### SHORT EXERCISE
Determine how many lines carry the word "pixels". Output that number only.

▬▬▬

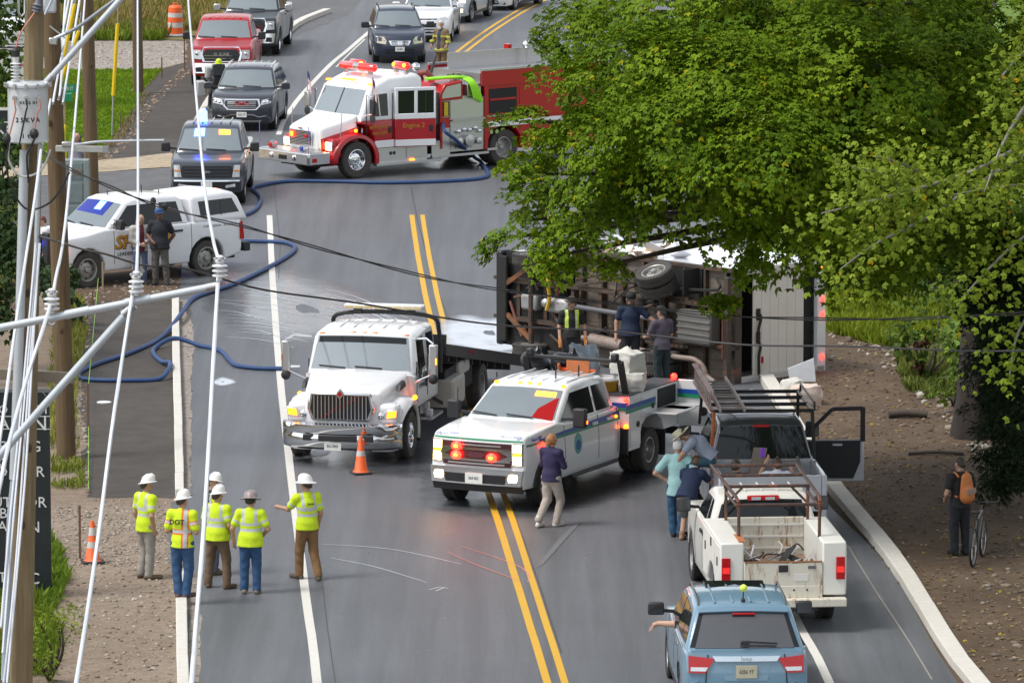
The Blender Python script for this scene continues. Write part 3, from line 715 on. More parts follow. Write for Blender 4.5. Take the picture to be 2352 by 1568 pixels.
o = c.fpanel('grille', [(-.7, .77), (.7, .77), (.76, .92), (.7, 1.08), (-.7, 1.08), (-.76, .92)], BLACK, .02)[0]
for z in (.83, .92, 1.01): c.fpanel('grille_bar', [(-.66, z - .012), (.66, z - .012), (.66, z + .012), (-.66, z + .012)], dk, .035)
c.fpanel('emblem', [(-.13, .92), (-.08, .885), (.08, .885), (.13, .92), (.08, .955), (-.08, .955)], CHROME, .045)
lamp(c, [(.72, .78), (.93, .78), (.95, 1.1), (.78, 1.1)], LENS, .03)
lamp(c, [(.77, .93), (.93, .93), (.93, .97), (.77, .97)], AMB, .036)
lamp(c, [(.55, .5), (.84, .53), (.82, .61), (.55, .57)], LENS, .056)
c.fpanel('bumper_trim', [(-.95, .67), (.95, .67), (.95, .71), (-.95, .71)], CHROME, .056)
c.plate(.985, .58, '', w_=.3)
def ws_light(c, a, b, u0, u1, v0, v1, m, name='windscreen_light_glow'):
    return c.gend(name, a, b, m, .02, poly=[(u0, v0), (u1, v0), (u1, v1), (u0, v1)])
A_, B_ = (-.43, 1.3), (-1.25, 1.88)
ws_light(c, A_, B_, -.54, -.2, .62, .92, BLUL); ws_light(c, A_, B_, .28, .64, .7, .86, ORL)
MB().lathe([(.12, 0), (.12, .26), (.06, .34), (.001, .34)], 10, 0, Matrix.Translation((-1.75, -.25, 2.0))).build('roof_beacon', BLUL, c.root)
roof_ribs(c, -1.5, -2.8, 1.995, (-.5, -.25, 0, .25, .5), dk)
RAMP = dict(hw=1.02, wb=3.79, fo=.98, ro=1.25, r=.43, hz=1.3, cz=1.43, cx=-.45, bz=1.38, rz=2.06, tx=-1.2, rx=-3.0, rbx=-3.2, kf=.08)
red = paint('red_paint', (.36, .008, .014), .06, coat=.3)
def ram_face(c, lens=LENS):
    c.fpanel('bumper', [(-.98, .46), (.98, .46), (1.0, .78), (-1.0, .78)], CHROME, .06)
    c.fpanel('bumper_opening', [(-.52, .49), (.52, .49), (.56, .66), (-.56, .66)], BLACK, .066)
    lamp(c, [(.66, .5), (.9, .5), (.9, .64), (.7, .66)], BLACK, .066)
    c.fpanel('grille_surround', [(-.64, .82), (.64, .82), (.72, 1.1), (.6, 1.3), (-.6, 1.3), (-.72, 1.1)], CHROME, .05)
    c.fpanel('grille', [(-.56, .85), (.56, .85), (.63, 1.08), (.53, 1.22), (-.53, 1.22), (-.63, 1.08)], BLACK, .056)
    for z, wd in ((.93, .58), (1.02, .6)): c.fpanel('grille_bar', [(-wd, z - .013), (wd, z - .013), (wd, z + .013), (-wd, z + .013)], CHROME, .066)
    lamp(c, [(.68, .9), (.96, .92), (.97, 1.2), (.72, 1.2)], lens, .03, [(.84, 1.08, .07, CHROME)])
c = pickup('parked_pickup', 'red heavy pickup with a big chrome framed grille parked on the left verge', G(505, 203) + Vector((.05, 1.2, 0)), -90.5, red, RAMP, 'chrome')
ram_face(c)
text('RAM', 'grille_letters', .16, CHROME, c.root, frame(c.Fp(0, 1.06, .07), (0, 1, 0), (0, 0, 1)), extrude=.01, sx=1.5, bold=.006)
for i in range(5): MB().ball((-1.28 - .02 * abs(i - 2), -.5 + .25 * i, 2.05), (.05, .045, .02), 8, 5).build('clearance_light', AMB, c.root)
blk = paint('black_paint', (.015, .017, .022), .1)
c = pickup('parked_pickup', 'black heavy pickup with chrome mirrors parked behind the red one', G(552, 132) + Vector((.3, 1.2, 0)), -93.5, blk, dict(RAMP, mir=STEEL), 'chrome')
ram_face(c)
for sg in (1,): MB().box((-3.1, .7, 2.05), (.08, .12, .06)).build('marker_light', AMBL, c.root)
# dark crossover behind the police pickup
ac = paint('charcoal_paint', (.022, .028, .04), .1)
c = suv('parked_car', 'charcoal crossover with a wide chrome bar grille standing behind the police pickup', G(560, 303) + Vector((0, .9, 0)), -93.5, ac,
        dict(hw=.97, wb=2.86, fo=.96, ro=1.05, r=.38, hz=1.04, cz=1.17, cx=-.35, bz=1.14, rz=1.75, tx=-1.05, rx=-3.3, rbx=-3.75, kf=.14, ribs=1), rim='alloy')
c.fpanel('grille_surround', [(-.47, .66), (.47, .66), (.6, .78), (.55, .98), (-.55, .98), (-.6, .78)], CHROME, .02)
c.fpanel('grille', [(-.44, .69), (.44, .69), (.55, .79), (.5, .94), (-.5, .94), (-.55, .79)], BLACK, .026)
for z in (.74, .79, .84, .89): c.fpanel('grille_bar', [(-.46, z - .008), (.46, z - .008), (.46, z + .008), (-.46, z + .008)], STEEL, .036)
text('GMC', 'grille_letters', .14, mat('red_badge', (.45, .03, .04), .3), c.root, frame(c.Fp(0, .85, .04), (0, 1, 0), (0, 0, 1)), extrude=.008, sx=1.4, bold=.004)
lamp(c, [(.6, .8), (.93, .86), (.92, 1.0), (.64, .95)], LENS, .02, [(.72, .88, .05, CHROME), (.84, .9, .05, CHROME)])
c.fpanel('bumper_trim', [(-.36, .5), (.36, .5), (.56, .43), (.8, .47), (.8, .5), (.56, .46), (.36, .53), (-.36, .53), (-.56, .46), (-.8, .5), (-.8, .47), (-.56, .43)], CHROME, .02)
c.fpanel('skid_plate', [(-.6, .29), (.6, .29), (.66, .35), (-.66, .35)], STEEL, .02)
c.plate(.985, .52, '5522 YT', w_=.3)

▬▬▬

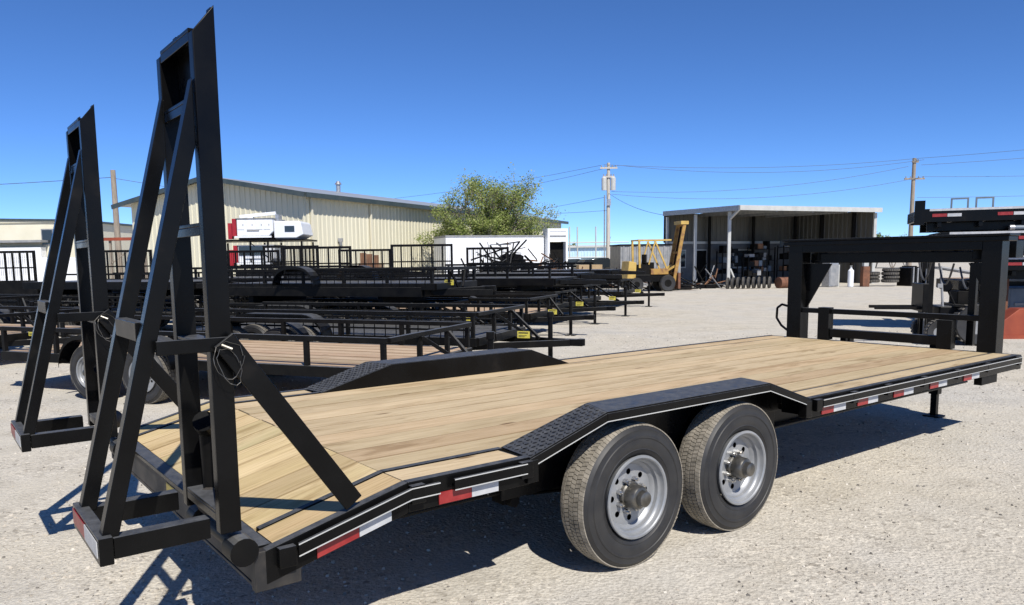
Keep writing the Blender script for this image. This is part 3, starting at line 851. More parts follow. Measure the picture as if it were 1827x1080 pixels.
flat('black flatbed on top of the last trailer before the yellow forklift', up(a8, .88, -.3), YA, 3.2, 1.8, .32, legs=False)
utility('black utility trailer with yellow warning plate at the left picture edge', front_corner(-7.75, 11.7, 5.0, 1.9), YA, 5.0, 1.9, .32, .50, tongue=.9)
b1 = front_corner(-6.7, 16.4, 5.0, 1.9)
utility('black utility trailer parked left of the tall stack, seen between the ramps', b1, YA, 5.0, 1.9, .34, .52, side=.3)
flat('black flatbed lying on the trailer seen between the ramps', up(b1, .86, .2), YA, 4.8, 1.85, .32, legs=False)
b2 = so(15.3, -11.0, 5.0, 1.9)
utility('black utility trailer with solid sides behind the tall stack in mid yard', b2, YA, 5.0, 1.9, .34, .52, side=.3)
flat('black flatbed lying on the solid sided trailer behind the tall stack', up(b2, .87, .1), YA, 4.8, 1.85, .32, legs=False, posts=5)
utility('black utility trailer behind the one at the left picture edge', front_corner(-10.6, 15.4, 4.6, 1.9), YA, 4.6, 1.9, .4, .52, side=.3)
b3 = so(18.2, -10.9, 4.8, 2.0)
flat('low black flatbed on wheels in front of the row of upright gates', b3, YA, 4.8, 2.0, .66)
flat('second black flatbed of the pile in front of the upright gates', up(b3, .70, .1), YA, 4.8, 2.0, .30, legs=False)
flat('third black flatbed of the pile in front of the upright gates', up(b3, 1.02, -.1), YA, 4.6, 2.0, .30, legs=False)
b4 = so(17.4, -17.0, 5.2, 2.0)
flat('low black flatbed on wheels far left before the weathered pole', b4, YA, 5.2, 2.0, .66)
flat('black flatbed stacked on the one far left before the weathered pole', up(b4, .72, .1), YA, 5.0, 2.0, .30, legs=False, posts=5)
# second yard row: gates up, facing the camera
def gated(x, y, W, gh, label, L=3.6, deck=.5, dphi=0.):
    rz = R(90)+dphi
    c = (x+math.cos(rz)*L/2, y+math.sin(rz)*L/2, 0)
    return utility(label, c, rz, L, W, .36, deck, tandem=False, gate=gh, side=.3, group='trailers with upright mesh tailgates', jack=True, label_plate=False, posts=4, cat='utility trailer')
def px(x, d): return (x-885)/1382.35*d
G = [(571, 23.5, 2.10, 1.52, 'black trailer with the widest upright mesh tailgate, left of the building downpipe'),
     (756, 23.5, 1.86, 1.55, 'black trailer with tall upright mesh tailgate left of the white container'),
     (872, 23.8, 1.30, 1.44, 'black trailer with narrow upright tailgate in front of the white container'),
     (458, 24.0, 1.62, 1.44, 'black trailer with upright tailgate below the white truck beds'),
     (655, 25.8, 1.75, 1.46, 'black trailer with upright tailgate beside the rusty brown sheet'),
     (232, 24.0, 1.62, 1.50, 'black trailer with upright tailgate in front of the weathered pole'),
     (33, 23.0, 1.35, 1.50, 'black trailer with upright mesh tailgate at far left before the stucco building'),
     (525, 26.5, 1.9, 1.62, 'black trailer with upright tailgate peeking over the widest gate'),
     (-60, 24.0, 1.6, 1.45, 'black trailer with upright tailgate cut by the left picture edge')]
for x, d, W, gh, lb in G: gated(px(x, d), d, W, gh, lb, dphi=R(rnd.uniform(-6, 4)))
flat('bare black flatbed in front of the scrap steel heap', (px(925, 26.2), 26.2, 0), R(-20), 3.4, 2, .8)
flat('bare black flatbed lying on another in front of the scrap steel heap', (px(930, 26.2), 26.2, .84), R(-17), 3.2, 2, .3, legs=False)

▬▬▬

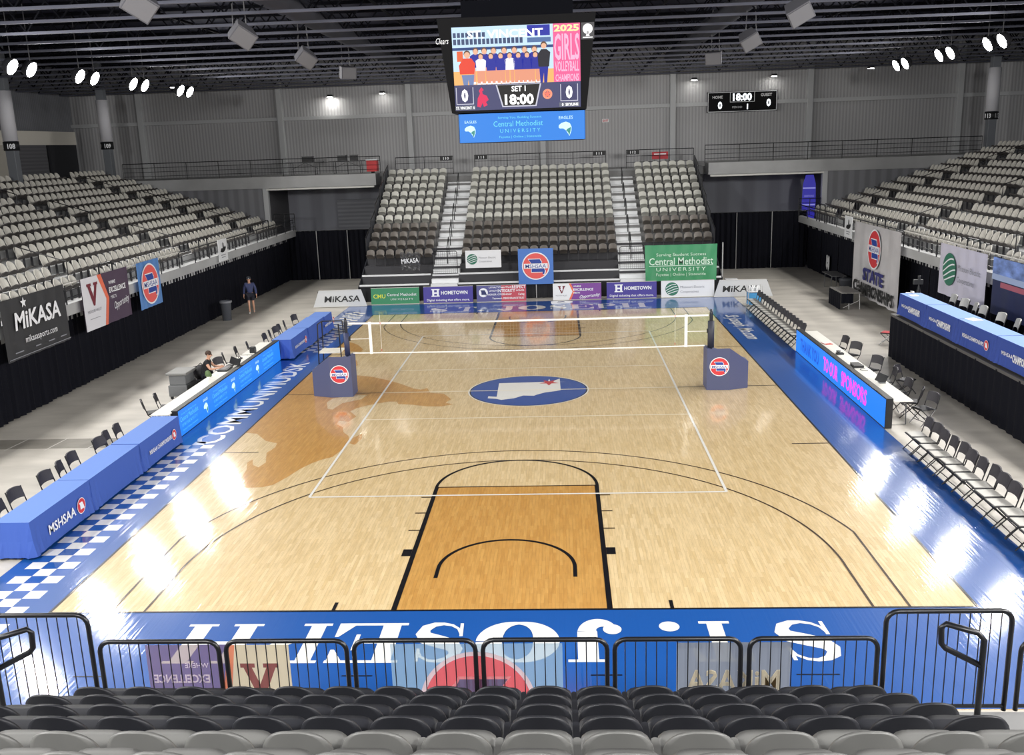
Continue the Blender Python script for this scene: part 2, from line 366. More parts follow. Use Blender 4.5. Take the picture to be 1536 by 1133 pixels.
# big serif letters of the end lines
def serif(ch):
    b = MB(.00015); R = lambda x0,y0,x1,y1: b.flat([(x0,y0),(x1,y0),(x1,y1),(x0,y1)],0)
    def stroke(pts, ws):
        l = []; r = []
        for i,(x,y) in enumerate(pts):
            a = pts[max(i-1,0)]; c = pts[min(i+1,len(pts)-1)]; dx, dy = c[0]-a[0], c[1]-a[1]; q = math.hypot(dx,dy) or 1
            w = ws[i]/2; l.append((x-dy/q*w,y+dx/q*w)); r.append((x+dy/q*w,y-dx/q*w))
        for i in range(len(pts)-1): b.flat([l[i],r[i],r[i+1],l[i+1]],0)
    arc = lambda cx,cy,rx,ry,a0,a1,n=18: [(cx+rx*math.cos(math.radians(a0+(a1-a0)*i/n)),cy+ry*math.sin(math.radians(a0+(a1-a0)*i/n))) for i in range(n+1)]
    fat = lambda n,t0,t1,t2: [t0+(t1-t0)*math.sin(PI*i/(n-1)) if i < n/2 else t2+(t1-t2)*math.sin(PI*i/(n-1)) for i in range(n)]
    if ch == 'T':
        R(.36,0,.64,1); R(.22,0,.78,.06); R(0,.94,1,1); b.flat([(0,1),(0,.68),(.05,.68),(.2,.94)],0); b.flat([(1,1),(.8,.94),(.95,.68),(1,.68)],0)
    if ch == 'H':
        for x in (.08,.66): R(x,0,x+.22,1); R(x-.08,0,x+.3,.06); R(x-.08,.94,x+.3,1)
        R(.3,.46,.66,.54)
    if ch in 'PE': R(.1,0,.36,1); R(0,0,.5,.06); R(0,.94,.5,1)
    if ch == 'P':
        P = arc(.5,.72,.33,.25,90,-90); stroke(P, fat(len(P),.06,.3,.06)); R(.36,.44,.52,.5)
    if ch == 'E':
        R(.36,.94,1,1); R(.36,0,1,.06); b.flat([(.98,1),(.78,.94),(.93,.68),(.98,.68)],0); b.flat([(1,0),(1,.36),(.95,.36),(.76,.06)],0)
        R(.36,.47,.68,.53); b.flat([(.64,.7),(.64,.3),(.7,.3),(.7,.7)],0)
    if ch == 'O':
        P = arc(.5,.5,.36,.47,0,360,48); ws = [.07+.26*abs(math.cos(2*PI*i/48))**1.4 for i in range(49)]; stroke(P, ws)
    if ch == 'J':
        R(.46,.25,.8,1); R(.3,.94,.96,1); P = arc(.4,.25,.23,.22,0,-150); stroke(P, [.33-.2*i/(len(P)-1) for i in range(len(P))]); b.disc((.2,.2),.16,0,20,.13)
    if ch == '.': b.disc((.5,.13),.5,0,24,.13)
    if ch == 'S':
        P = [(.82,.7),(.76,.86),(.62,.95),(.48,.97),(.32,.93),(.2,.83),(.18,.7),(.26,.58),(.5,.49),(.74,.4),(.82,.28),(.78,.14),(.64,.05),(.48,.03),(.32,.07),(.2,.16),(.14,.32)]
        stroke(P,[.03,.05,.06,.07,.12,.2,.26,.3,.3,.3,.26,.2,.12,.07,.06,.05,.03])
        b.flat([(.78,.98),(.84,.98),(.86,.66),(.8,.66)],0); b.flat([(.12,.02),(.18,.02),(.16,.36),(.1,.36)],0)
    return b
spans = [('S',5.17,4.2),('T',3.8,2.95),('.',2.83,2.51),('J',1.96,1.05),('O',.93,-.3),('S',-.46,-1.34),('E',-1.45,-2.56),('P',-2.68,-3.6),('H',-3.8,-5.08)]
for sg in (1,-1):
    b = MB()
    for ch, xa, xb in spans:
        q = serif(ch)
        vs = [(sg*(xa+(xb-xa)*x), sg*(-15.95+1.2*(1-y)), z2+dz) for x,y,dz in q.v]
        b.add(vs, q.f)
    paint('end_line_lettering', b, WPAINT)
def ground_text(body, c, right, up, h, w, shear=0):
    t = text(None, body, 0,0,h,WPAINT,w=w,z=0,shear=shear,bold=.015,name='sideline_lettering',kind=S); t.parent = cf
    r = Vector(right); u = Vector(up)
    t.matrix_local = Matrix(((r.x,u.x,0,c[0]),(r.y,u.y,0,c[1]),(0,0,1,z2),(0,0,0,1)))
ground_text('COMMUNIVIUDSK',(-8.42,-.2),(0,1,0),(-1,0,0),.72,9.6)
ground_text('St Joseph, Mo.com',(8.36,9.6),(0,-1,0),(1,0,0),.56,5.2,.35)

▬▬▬

### COMPLETED TASK
3